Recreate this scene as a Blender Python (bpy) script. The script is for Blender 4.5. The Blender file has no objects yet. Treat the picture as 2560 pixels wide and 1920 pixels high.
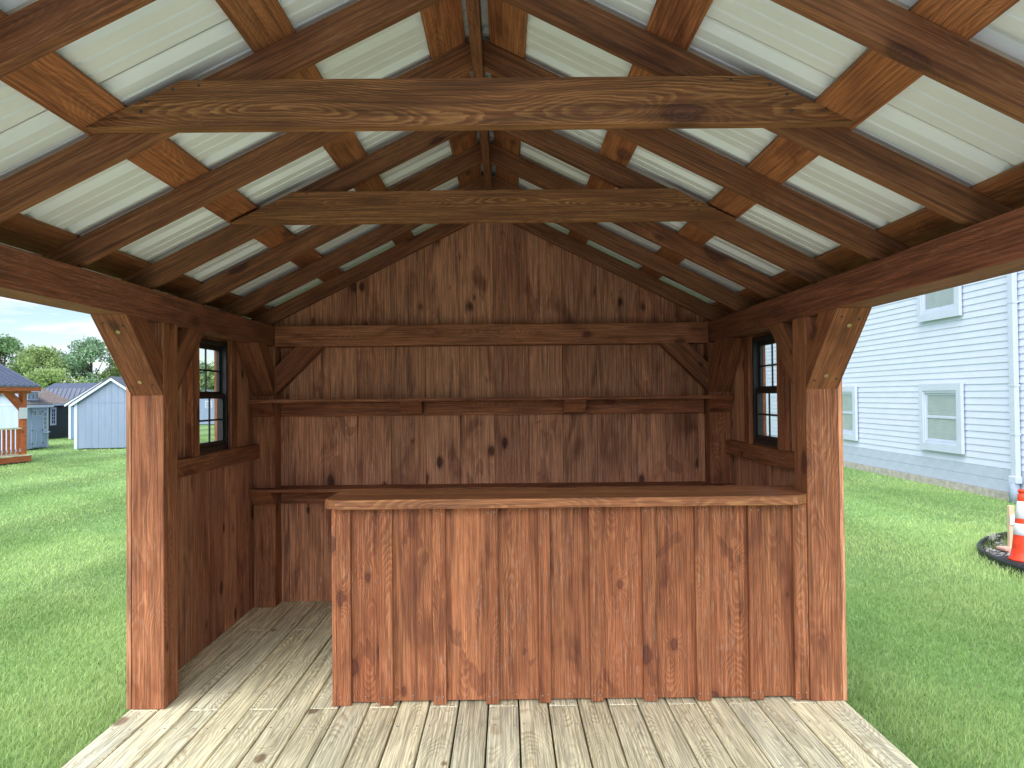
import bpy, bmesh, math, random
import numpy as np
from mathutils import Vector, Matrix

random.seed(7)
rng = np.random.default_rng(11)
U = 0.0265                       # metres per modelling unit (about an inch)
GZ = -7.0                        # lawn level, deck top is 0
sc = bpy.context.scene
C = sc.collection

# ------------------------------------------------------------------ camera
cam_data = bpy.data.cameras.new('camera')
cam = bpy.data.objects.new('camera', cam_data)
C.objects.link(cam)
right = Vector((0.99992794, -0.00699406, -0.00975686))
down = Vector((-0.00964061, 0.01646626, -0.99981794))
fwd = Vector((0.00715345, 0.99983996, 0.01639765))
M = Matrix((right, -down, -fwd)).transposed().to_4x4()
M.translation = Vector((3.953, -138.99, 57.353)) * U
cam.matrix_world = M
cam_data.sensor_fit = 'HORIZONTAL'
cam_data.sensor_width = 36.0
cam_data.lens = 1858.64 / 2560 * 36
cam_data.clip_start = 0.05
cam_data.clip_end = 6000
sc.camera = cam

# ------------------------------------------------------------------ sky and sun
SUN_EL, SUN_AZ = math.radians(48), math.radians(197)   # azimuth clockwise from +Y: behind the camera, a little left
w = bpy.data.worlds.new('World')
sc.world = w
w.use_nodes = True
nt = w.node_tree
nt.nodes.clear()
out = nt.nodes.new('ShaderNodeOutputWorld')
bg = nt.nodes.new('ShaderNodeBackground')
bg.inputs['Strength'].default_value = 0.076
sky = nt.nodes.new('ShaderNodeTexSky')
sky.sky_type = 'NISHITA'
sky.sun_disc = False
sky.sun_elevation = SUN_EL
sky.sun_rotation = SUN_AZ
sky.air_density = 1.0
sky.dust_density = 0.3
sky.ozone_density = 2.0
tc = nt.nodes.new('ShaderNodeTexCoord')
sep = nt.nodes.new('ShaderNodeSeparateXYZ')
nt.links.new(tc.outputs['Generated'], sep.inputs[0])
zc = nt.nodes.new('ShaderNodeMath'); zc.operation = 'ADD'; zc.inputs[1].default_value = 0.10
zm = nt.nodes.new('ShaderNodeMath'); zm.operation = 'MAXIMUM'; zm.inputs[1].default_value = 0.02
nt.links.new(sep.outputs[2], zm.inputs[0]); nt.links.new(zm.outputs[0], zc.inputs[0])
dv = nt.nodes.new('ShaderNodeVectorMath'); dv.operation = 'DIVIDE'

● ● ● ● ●

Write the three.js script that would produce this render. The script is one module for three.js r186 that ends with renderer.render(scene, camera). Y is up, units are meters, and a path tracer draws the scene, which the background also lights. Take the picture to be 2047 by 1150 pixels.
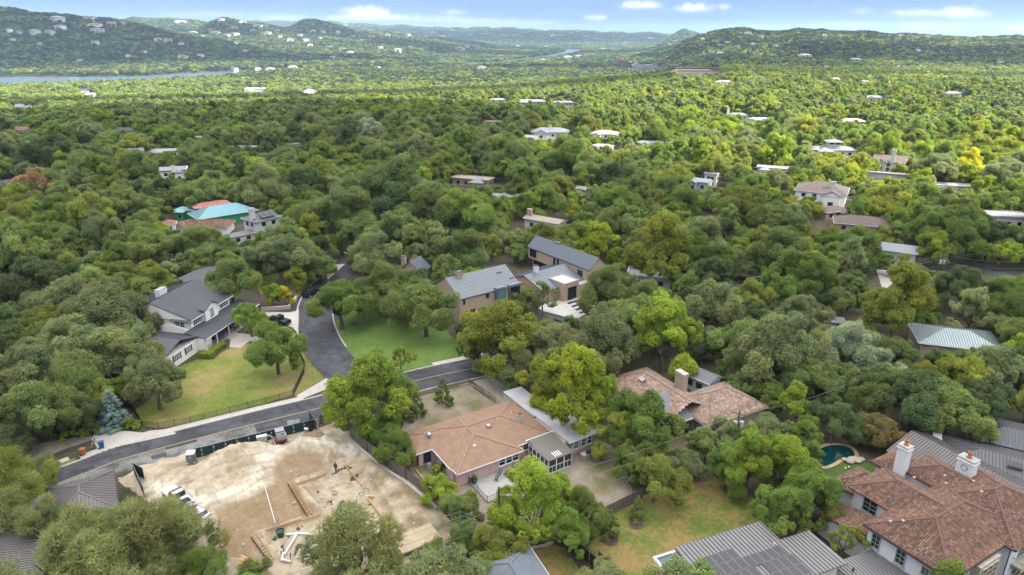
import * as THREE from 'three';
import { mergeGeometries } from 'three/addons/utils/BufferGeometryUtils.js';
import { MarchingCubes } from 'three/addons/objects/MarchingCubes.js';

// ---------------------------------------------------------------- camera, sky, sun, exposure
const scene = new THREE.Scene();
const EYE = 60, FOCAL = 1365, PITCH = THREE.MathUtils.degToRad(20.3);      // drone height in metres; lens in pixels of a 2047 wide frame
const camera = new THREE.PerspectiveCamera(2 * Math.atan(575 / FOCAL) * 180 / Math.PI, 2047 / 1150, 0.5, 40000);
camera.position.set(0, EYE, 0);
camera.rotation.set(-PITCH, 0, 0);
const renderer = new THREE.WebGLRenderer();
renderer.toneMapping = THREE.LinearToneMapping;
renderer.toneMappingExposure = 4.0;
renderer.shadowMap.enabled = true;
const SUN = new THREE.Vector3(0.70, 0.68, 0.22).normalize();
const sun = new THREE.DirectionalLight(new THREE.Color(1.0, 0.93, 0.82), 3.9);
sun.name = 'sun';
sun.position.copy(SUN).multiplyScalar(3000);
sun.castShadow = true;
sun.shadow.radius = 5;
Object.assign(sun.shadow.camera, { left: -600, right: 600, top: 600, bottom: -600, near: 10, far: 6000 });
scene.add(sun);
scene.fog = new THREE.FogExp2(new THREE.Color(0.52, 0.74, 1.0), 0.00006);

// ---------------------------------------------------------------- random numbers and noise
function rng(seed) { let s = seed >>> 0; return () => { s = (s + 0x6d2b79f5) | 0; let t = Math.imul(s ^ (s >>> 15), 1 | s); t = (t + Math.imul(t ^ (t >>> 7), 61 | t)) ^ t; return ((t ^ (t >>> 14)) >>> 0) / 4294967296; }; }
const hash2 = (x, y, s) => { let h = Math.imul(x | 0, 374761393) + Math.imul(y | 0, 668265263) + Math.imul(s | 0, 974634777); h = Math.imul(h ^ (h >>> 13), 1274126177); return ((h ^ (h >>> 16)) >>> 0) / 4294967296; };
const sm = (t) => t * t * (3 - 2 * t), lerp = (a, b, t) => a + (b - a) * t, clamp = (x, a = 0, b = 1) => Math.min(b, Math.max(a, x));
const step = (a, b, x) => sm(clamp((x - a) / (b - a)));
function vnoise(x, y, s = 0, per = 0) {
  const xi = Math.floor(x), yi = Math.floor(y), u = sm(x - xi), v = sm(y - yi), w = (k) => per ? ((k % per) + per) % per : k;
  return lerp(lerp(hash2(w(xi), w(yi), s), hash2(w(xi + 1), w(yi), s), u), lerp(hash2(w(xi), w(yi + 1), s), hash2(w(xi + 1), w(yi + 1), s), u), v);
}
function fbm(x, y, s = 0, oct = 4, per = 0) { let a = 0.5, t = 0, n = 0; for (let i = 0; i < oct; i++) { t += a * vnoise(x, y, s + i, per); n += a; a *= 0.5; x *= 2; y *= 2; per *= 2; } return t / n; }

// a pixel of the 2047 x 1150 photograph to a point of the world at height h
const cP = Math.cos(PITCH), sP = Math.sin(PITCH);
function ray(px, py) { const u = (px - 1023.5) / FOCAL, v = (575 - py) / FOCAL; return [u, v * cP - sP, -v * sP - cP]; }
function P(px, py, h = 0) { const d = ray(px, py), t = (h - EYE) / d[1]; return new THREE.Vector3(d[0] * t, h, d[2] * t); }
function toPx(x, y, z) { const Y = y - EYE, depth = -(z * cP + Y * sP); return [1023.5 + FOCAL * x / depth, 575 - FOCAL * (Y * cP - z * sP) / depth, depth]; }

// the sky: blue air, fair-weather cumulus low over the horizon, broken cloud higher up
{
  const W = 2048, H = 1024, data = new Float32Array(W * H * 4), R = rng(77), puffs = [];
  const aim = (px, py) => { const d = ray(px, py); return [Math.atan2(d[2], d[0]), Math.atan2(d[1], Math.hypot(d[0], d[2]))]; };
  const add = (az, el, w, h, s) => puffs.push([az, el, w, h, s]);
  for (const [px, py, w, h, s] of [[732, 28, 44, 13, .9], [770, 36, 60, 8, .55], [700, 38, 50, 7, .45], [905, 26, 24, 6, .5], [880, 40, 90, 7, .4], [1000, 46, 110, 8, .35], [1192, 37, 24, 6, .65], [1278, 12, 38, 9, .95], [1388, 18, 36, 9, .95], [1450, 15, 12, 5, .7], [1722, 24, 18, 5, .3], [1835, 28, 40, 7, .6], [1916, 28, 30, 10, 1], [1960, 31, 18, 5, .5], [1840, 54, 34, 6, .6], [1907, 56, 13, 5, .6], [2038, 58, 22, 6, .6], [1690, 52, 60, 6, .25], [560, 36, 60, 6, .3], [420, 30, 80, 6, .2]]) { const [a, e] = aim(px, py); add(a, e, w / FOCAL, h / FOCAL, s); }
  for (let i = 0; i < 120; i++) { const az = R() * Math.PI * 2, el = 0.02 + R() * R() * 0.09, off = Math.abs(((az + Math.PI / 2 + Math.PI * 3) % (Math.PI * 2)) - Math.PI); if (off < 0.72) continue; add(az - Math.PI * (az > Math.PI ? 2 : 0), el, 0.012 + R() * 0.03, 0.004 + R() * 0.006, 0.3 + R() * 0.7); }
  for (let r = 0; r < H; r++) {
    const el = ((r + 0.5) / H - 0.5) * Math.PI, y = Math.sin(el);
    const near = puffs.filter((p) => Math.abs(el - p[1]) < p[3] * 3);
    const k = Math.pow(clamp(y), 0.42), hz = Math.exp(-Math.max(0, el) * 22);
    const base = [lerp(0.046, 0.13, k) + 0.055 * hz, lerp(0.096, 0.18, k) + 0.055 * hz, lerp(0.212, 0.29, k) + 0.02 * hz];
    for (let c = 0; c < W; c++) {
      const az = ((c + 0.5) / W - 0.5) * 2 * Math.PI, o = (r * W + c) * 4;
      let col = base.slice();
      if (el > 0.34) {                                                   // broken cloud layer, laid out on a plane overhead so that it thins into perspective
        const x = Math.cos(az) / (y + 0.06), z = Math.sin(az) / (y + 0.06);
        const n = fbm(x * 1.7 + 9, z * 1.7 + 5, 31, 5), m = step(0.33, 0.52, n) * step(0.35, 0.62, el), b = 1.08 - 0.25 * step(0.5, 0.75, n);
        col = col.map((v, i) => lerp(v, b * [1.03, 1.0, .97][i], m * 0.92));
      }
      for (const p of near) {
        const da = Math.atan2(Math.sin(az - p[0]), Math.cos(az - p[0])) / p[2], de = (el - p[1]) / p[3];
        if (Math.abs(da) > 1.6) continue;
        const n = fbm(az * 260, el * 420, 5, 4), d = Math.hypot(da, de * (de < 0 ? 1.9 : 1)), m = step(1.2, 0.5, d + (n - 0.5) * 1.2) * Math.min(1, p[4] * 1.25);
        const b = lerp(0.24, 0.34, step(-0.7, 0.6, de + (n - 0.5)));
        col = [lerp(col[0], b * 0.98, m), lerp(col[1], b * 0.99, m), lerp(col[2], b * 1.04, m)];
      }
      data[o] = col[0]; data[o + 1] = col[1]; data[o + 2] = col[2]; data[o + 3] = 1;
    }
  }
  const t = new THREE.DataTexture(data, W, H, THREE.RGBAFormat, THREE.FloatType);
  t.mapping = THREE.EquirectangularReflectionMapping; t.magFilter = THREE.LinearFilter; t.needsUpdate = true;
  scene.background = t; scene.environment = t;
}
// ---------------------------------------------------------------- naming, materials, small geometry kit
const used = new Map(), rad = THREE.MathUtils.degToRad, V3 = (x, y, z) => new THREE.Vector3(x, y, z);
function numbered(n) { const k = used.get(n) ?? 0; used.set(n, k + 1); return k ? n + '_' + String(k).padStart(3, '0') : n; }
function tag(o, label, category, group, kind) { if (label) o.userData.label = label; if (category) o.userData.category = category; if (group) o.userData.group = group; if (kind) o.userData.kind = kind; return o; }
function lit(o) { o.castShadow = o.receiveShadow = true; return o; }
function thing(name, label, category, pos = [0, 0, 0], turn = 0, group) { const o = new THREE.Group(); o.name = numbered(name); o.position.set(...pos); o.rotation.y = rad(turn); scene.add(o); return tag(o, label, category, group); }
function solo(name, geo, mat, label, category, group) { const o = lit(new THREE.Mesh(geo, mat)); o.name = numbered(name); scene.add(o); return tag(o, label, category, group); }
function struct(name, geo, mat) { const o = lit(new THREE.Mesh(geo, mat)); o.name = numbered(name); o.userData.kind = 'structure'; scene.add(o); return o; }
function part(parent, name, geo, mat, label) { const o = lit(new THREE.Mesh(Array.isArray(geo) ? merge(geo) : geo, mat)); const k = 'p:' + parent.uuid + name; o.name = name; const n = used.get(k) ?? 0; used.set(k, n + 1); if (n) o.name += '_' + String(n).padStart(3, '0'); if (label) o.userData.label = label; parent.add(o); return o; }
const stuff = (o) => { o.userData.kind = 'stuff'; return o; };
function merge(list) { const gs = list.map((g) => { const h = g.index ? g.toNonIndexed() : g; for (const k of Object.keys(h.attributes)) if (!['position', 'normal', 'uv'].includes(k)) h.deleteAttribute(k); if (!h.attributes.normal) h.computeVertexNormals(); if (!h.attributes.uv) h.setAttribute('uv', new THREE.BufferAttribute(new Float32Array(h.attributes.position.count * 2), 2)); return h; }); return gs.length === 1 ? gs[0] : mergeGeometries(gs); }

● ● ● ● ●

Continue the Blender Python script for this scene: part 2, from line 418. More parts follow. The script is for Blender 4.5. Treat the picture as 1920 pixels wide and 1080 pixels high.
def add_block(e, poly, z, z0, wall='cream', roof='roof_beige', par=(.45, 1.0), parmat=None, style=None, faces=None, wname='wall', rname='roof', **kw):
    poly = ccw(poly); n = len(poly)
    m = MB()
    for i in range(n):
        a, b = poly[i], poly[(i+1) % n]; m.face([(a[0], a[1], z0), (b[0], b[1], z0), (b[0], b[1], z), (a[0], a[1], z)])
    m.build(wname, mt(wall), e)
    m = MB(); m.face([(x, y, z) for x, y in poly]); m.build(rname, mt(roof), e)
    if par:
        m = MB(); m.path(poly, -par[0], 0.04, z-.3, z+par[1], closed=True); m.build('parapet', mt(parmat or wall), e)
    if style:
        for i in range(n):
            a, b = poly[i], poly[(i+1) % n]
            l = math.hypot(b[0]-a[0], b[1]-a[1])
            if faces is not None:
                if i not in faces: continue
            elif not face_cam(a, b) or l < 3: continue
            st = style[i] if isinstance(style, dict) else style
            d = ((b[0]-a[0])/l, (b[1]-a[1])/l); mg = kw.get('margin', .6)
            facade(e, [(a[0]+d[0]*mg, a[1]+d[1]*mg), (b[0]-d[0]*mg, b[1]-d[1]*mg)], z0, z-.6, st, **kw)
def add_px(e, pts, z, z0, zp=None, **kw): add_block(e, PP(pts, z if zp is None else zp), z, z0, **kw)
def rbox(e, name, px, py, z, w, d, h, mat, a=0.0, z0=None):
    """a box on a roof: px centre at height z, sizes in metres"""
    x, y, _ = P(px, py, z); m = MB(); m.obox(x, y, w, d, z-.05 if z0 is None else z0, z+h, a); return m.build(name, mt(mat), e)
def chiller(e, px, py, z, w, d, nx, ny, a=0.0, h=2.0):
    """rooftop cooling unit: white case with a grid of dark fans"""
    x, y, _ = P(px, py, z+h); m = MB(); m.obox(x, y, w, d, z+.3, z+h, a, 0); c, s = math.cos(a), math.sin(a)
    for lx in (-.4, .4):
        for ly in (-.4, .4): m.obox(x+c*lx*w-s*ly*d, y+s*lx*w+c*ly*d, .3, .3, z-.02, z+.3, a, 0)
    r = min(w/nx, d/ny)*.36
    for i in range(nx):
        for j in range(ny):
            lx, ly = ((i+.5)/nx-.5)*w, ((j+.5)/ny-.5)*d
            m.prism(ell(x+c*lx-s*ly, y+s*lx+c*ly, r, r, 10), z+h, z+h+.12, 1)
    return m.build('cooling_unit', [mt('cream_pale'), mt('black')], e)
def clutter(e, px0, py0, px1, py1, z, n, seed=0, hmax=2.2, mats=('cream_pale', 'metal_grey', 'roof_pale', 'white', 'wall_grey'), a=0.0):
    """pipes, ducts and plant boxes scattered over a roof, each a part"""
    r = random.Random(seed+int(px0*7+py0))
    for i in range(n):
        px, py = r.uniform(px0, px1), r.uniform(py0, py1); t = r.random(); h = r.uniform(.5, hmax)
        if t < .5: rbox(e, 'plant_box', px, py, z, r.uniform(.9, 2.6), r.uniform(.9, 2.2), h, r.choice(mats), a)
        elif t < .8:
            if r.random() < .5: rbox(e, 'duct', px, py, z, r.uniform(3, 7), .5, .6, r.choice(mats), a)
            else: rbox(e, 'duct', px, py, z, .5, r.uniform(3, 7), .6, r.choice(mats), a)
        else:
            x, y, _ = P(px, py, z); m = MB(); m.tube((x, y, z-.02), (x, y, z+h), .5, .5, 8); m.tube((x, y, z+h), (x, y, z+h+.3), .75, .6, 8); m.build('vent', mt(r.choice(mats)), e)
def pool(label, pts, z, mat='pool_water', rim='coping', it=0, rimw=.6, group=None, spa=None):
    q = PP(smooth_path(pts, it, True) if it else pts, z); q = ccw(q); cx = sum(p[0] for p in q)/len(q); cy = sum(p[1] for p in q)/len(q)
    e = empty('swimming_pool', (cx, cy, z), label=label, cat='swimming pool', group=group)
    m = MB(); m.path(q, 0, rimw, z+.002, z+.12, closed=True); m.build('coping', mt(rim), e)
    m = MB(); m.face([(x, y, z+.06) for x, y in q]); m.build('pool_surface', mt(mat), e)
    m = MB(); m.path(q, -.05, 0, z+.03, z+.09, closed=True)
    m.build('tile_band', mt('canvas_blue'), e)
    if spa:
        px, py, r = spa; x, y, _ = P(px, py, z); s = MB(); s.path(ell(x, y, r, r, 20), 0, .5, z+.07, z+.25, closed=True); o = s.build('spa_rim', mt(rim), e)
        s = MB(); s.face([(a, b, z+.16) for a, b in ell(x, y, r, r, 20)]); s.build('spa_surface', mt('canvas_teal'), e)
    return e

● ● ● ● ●

REQUIRED TASK
Exactly the lines starting at the line containing "Recreate this scene" and ending at the line containing "C = sc.collection" should be transcribed, both included; omit the pictures.

RESPONSE TO THIS EXERCISE
Recreate this scene as a Blender Python (bpy) script. The script is for Blender 4.5. The Blender file has no objects yet. Treat the picture as 2560 pixels wide and 1920 pixels high.
import bpy, bmesh, math, random
import numpy as np
from mathutils import Vector, Matrix

random.seed(7)
rng = np.random.default_rng(11)
U = 0.0265                       # metres per modelling unit (about an inch)
GZ = -7.0                        # lawn level, deck top is 0
sc = bpy.context.scene
C = sc.collection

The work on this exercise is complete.